A German perspective on feminism, post-feminism, backlash, careerism and the mommy wars.

Published June 6, 2006 2:30PM (EDT)

Last week my father forwarded me this story, "Squandering our Emancipation" by Heike Feller, translated from the German newspaper Die Zeit. When I finally read it today, I found 35-year-old Feller's rambling, thoughtful and thoroughly fascinating ruminations on the state of post-post-feminism in Germany. Part of what's so arresting about the piece is how grimly familiar it is. Apparently, it's not just American-style backlash that has been reheating the gender wars. In describing German politicians, German advertising campaigns, German gossip columns and German mommy wars, Feller evokes a nation that spookily mirrors our own -- like Jerry Seinfeld's bizarro world, except substantially less funny.

"When did I start thinking about feminism again?" Feller muses. At about the time a boyfriend told her he was disappointed that she wanted a family, since he had considered her a "career woman." (For more on German attitudes about work and family, see the recent Times piece about "Rabenmutter.")

As a young woman, Feller writes, she got comfortable listening to the lilting choruses of post-feminism: that the battles had been won, that being sexy meant being empowered, that it was safe not to be angry anymore. Her generation wasn't aggressive. "On the contrary," she writes, "we actually enjoyed not being aggressive. If someone held the door open for us, offered to pay the bill or said after three glasses of wine that he found us attractive, we were somehow proud that our mood did not immediately blacken, as the previous generation's presumably did, feeling that they had -- how did they put it? -- been reduced to their bodies."

But then one day, not long after having been told that her familial and professional aspirations were incompatible, she began to notice things: that she'd had six male bosses (and one female, who promptly went on maternity leave, returning to work half days, "like pretty much all German mothers"). She noticed when an investment banker friend came to her in tears because one of her male colleagues had announced his desire to "humiliate" her and their boss had refused to reprimand him. She noticed that some of the "refreshing" ways women had begun to discuss physical beauty and sexuality again were quickly becoming less refreshing and more hideously recidivistic. She noticed an ad for vacuum cleaners in which "two women meet at a party. One is a career woman who chatters about her management tasks. Of course she's alone. And what do you do? she asks the other (whose husband is standing next to her). The snappy answer: I manage a very successful small business with three children, a husband and five pets." Why, Feller wonders, does this ad always put her in a bad mood? Well, probably because, as she writes, "it gets us right back to the old apartheid system, as if you had to make a choice. Housewife (but fighting for recognition) or tough-nut careerist (but alone)."

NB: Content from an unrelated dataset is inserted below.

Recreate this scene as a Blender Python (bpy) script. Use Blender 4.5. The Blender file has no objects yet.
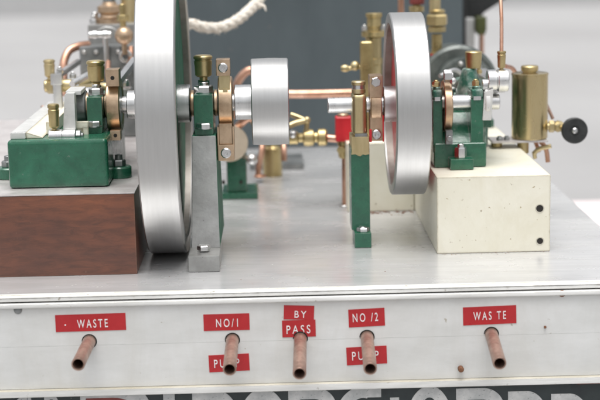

She also quotes German television host Harald Schmidt telling Die Zeit that "most of the childless women" in media "with luck ... can have a one-night-stand with a lighting technician, so to speak the last-ditch effort as far as kids go. The 25-year-olds are waiting in the wings and things are going to get bitter." "Ouch," writes Feller, "that's enough to wake even post-feminists out of their 15-year waking coma. The question is, which is worse, the situation or the way it's described?" The other question is, who is going to send Feller the Newsweek retraction and new statistics about how likely it is for women in their late 30s to get married if they want to?

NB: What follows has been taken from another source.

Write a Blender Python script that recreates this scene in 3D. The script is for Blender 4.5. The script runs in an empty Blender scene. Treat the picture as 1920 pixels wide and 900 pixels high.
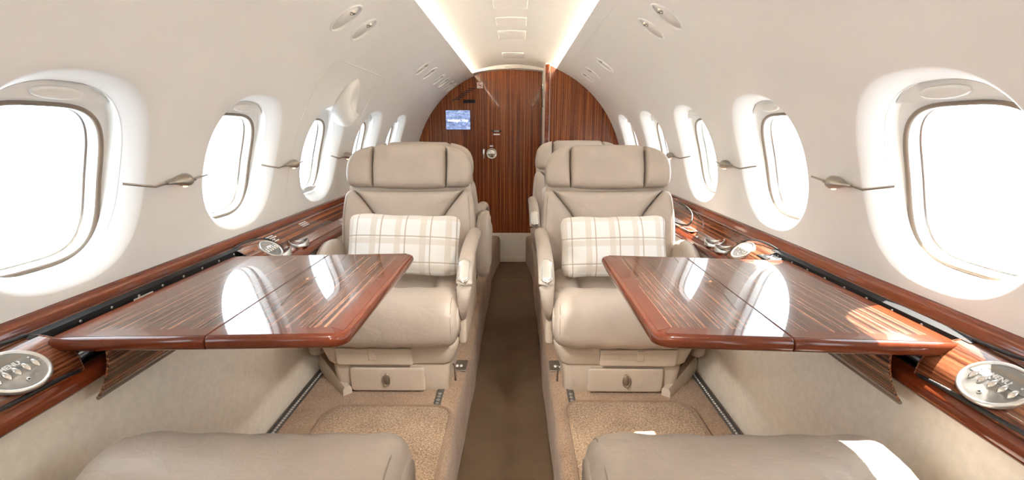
import bpy, bmesh, math, random
from mathutils import Vector, Matrix, Euler
random.seed(7)
R_ = math.radians
scene = bpy.context.scene
COL = scene.collection

# ---------------------------------------------------------------- camera
cam_d = bpy.data.cameras.new('camera')
cam_d.sensor_width = 36.0
cam_d.lens = 900.0 / 1920.0 * 36.0
cam_d.clip_start = 0.02
cam = bpy.data.objects.new('camera', cam_d)
COL.objects.link(cam)
TH = math.atan2(205, 900.0)
cam.location = (0.04, 0.0, 1.24)
cam.rotation_euler = (math.pi / 2 - TH, 0, math.atan2(10 * math.cos(TH), 900.0))
scene.camera = cam

# ---------------------------------------------------------------- view, world, sun
vs = scene.view_settings
vs.view_transform = 'Standard'
vs.look = 'None'
vs.exposure = 1.18
vs.gamma = 1.0
vs.use_curve_mapping = False
scene.cycles.diffuse_bounces = 8
scene.cycles.max_bounces = 14
scene.cycles.transparent_max_bounces = 16
scene.cycles.sample_clamp_indirect = 6.0

world = bpy.data.worlds.new('overcast_bright_sky')
scene.world = world
world.use_nodes = True
wb = world.node_tree.nodes['Background']
wb.inputs['Color'].default_value = (0.81, 0.915, 1.0, 1)
wb.inputs['Strength'].default_value = 3.1

sun_d = bpy.data.lights.new('sun', 'SUN')
sun_d.energy = 20.0
sun_d.angle = R_(0.6)
sun_d.color = (1.0, 0.95, 0.88)
sun = bpy.data.objects.new('sun', sun_d)
COL.objects.link(sun)
sdir = Vector((-0.52, -0.34, -1.0))
sun.rotation_euler = sdir.to_track_quat('-Z', 'Y').to_euler()

RC, ZC = 0.9, 0.885            # cabin shell: radius and centre height
WINS = [-0.98, -0.335, 0.31, 0.955, 1.6, 2.245, 2.89, 3.535]
WPHI = 0.262 / 0.9
S0 = RC * WPHI
for sg in (-1, 1):               # daylight portals outside the windows
    for wy in WINS:
        ld = bpy.data.lights.new('window_portal', 'AREA')
        ld.shape = 'RECTANGLE'; ld.size = 0.44; ld.size_y = 0.34
        ld.cycles.is_portal = True
        lo = bpy.data.objects.new('window_portal', ld)
        rr = RC + 0.20
        lo.location = (sg * rr * math.cos(WPHI), wy, ZC + rr * math.sin(WPHI))
        nrm = Vector((-sg * math.cos(WPHI), 0, -math.sin(WPHI)))
        lo.rotation_euler = nrm.to_track_quat('-Z', 'Y').to_euler()
        COL.objects.link(lo)

# ---------------------------------------------------------------- materials
def newmat(name):
    m = bpy.data.materials.new(name); m.use_nodes = True
    nt = m.node_tree
    return m, nt, nt.nodes, nt.links, nt.nodes['Principled BSDF']

def setp(b, **k):
    for n, v in k.items():
        b.inputs[n].default_value = v

def texco(nt, kind='Object', scale=(1, 1, 1), rot=(0, 0, 0)):
    tc = nt.nodes.new('ShaderNodeTexCoord'); mp = nt.nodes.new('ShaderNodeMapping')
    mp.inputs['Scale'].default_value = scale; mp.inputs['Rotation'].default_value = rot
    nt.links.new(tc.outputs[kind], mp.inputs['Vector'])
    return mp.outputs['Vector']

def noise(nt, vec, scale, detail=3, rough=0.5, dist=0.0):
    n = nt.nodes.new('ShaderNodeTexNoise')
    n.inputs['Scale'].default_value = scale; n.inputs['Detail'].default_value = detail
    n.inputs['Roughness'].default_value = rough; n.inputs['Distortion'].default_value = dist
    nt.links.new(vec, n.inputs['Vector'])
    return n.outputs['Fac']

def ramp(nt, fac, stops):
    r = nt.nodes.new('ShaderNodeValToRGB')
    el = r.color_ramp.elements
    while len(el) < len(stops): el.new(0.5)
    for e, (p, c) in zip(el, stops):
        e.position = p; e.color = (*c, 1)
    nt.links.new(fac, r.inputs['Fac'])
    return r.outputs['Color']

def bump(nt, h, strength, dist=0.01):
    b = nt.nodes.new('ShaderNodeBump')
    b.inputs['Strength'].default_value = strength; b.inputs['Distance'].default_value = dist
    nt.links.new(h, b.inputs['Height'])
    return b.outputs['Normal']

def mixc(nt, a, b, fac, mode='MIX'):
    m = nt.nodes.new('ShaderNodeMix'); m.data_type = 'RGBA'; m.blend_type = mode
    for s, i in ((fac, 0), (a, 6), (b, 7)):
        if hasattr(s, 'links'): nt.links.new(s, m.inputs[i])
        else: m.inputs[i].default_value = s if i == 0 else (*s, 1)
    return m.outputs[2]

def mmath(nt, op, a, b=None, c=None):
    m = nt.nodes.new('ShaderNodeMath'); m.operation = op
    for i, s in enumerate((a, b, c)):
        if s is None: continue
        if hasattr(s, 'links'): nt.links.new(s, m.inputs[i])
        else: m.inputs[i].default_value = s
    return m.outputs[0]

def plain(name, col, rough=0.5, metal=0.0, noise_amt=0.04, nscale=30, bmp=0.0, bscale=300, coat=0.0, spec=0.5):
    m, nt, N, L, b = newmat(name)
    v = texco(nt)
    f = noise(nt, v, nscale, 4)
    lo = tuple(c * (1 - noise_amt) for c in col); hi = tuple(min(1, c * (1 + noise_amt)) for c in col)
    L.new(ramp(nt, f, [(0.3, lo), (0.7, hi)]), b.inputs['Base Color'])
    setp(b, Roughness=rough, Metallic=metal)
    b.inputs['Specular IOR Level'].default_value = spec
    b.inputs['Coat Weight'].default_value = coat; b.inputs['Coat Roughness'].default_value = 0.04
    if bmp:
        L.new(bump(nt, noise(nt, v, bscale, 3), bmp, 0.002), b.inputs['Normal'])
    return m

def leather(name, col, rough=0.40):
    m, nt, N, L, b = newmat(name)
    v = texco(nt)
    f = noise(nt, v, 9, 4)
    L.new(ramp(nt, f, [(0.3, tuple(c * 0.93 for c in col)), (0.7, tuple(min(1, c * 1.05) for c in col))]), b.inputs['Base Color'])
    fine = noise(nt, v, 420, 3)
    wr = noise(nt, texco(nt, scale=(1, 1.6, 1)), 22, 3, 0.55, 1.2)
    h = mmath(nt, 'MULTIPLY_ADD', wr, 2.2, mmath(nt, 'MULTIPLY', fine, 0.35))
    L.new(bump(nt, h, 0.30, 0.004), b.inputs['Normal'])
    setp(b, Roughness=rough)
    b.inputs['Specular IOR Level'].default_value = 0.45
    return m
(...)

The world that Feller describes does sound dark, but I remain (perhaps relentlessly and unrealistically) hopeful about it. The fact is that she has girlfriends who are investment bankers. Germany just elected a female chancellor, and while Feller writes that that doesn't cheer her enormously, it's a big deal. Feller herself is writing columns about this. And they're getting translated and picked up around the world, as in a blog dedicated to keeping readers informed about exactly this kind of discourse. We talk and write so much here about the very real, very serious threats to women's health and reproductive rights, about twisted media representation, about a lack of female political heft, about some of the ugly ways that women treat each other. But I don't believe that feminism has been left by the wayside in favor of feeling cheerful about stilettos. I think it's alive and well and that people like Feller are actually helping to reenergize it.